Intelligent Transportation Society of America CEO Shailen Bhatt said his group would continue to oppose the agency’s effort to reevaluate the 5.9 GHz band rules. He has been a staunch critic of the proposal meant to designate the lower 45 MHz of the band for unlicensed uses, and dedicate the remaining 30 MHz for use by transportation and vehicle safety-related communication services.

“To me, at this juncture, when we have all of this investment and everyone poised to push forward, I don’t know how to categorize it other than a fatally flawed proposal,” Bhatt said. His group promotes sustainability, innovation and safety. “What we believe is happening is they are making this decision in the absence of data.”



Other groups also have come out against the FCC’s proposal. In a letter to the agency last year, members of the American Association of State Highway and Transportation Officials called for preserving the 5.9 GHz spectrum. Also, American Trucking Associations recently emphasized, “The fact is deployment of connected vehicle technology is well underway, with projects already occurring in more than half the states.”
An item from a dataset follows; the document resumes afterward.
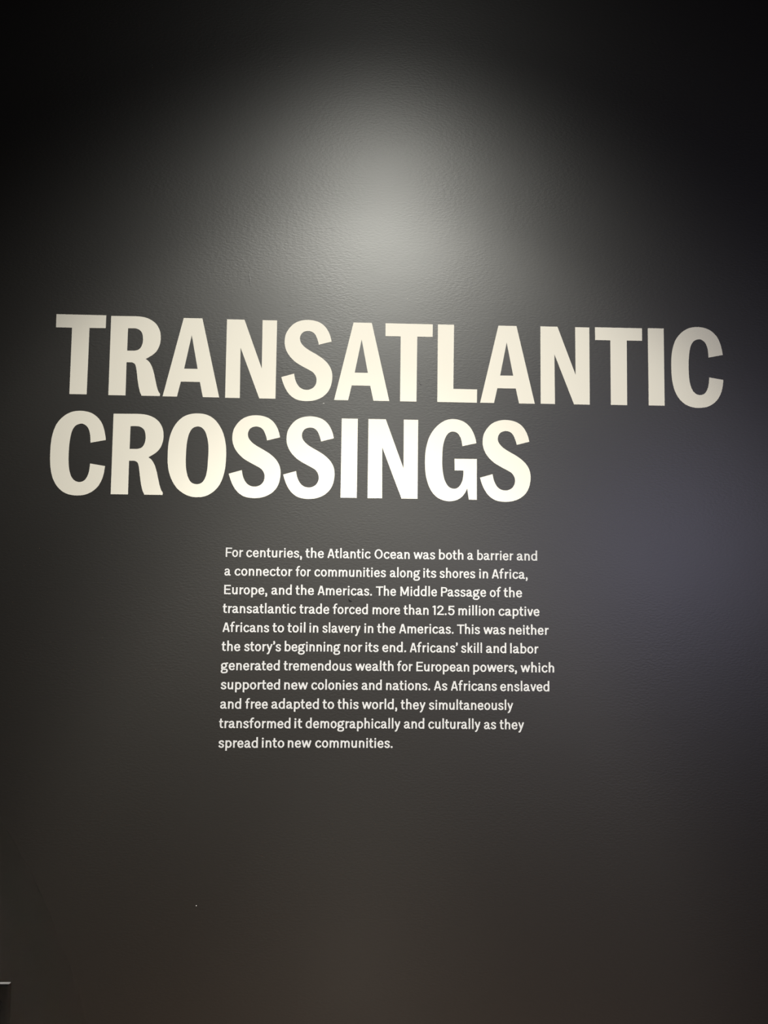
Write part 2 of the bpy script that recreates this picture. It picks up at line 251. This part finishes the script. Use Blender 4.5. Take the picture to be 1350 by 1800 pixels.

Meanwhile, a group of lawmakers on Capitol Hill have touted the FCC’s move. The lawmakers, Rep. Jerry McNerney (D-Calif.), along with Reps. Billy Long (R-Mo.), Anna Eshoo (D-Calif.) and John Shimkus (R-Ill.), argued the proposal would boost the spectrum’s efficiency.

“We write to thank you for releasing a proposal to modernize the 5.9 GHz band. As you know, the 5.9 GHz band was originally set aside in 1999 for vehicle-related Dedicated Short-Range Communications. However, this technology has not lived up to its expectations, resulting in much of the 5.9 GHz band to go largely unused. We believe it is time to revisit the allocation of this valuable spectrum to ensure it is being put to the most efficient use,” they wrote to the FCC on Jan. 10.

On Dec. 12, the FCC voted 5-0 to adopt a notice of proposed rulemaking with the objective of assessing the 5.9 GHz band rules. Proponents, such as Microsoft and Comcast, argue the move would address growing demand for unlicensed operations such as Wi-Fi. Dedicated Short-Range Communications, or DSRC, is a service pertaining to vehicle-to-vehicle and vehicle-to-infrastructure communications for the purpose of assisting with safety of motorists.